--- BEGIN ---

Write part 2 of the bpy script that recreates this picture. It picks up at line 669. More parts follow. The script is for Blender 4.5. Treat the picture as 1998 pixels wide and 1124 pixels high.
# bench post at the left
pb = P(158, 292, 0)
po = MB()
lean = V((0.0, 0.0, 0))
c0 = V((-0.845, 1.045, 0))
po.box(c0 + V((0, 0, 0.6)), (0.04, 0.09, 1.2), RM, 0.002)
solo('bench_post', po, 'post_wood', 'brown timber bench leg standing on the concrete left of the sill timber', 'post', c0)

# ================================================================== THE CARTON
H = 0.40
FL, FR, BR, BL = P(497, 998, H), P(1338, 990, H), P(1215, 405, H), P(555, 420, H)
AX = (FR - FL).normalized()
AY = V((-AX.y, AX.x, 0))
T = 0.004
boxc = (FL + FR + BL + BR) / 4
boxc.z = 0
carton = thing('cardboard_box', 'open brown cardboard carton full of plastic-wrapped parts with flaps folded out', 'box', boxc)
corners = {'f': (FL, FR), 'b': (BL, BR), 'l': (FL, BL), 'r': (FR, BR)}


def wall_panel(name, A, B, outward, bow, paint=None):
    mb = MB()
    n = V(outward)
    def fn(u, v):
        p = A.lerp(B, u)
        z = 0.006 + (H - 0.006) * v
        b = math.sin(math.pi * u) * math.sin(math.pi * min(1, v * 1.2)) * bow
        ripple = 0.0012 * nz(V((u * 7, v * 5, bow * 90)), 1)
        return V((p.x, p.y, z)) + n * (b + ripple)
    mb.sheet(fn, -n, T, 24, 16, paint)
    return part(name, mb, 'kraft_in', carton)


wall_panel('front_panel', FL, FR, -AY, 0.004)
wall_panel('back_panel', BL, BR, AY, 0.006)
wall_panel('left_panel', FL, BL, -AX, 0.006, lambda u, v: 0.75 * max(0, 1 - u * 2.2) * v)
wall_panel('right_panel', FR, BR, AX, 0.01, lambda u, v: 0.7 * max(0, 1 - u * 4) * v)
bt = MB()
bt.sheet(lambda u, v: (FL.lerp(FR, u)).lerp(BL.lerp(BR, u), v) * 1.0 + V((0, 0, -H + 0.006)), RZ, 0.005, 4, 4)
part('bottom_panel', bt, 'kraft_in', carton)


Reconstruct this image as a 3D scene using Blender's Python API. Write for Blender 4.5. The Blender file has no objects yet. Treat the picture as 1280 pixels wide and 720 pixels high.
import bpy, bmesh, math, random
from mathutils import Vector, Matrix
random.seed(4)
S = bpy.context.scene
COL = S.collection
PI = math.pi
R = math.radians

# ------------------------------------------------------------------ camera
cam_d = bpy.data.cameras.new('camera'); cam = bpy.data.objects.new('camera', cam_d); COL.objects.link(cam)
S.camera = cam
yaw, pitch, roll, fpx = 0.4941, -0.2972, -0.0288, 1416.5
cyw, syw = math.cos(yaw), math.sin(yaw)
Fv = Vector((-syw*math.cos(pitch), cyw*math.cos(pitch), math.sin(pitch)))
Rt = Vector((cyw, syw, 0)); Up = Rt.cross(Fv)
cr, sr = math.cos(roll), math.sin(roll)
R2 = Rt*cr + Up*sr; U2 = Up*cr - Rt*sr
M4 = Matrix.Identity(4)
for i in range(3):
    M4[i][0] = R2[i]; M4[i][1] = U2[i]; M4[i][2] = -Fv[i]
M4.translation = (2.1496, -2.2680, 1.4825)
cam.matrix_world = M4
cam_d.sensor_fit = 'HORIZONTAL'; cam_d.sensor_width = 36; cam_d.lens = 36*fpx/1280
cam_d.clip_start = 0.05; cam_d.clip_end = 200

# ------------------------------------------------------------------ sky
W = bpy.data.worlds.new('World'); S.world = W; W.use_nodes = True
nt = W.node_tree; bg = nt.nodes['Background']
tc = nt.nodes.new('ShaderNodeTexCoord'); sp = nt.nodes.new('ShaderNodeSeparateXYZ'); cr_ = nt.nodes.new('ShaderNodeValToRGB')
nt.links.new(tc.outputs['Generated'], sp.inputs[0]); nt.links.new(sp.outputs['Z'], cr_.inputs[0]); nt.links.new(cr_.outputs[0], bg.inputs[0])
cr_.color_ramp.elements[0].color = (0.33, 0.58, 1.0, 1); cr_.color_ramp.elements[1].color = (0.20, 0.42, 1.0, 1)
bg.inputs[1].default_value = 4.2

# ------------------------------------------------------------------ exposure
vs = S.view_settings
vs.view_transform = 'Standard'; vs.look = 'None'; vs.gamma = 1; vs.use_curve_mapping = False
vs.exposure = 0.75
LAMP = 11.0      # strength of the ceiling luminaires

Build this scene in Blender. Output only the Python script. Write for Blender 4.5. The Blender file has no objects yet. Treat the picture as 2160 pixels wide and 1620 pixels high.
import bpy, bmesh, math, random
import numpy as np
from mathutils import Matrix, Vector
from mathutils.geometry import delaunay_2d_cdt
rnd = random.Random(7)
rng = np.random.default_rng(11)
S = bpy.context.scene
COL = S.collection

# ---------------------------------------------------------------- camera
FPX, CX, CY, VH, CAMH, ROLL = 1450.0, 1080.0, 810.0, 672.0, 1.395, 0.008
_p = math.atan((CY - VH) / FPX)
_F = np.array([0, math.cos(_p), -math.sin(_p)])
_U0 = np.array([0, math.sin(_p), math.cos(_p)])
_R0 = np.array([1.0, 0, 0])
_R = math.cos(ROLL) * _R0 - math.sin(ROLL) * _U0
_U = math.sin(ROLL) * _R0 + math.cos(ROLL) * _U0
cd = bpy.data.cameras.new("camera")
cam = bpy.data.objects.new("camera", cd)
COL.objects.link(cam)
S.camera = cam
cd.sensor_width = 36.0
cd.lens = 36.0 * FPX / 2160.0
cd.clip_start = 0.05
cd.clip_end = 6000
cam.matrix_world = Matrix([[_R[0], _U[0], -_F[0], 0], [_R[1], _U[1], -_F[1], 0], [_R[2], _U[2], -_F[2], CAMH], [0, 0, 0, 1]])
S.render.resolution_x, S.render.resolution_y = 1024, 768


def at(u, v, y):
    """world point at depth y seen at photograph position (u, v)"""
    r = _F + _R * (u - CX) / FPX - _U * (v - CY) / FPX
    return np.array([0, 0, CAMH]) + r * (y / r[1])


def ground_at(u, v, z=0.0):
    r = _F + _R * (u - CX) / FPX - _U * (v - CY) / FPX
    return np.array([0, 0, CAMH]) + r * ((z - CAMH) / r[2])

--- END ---

| Directions for this task |
Give again only the lines that run from the line with "Reconstruct this image" to the line with "R = math.radians". Include both of those lines exactly as written.

| In response |
Reconstruct this image as a 3D scene using Blender's Python API. Write for Blender 4.5. The Blender file has no objects yet. Treat the picture as 1280 pixels wide and 720 pixels high.
import bpy, bmesh, math, random
from mathutils import Vector, Matrix
random.seed(4)
S = bpy.context.scene
COL = S.collection
PI = math.pi
R = math.radians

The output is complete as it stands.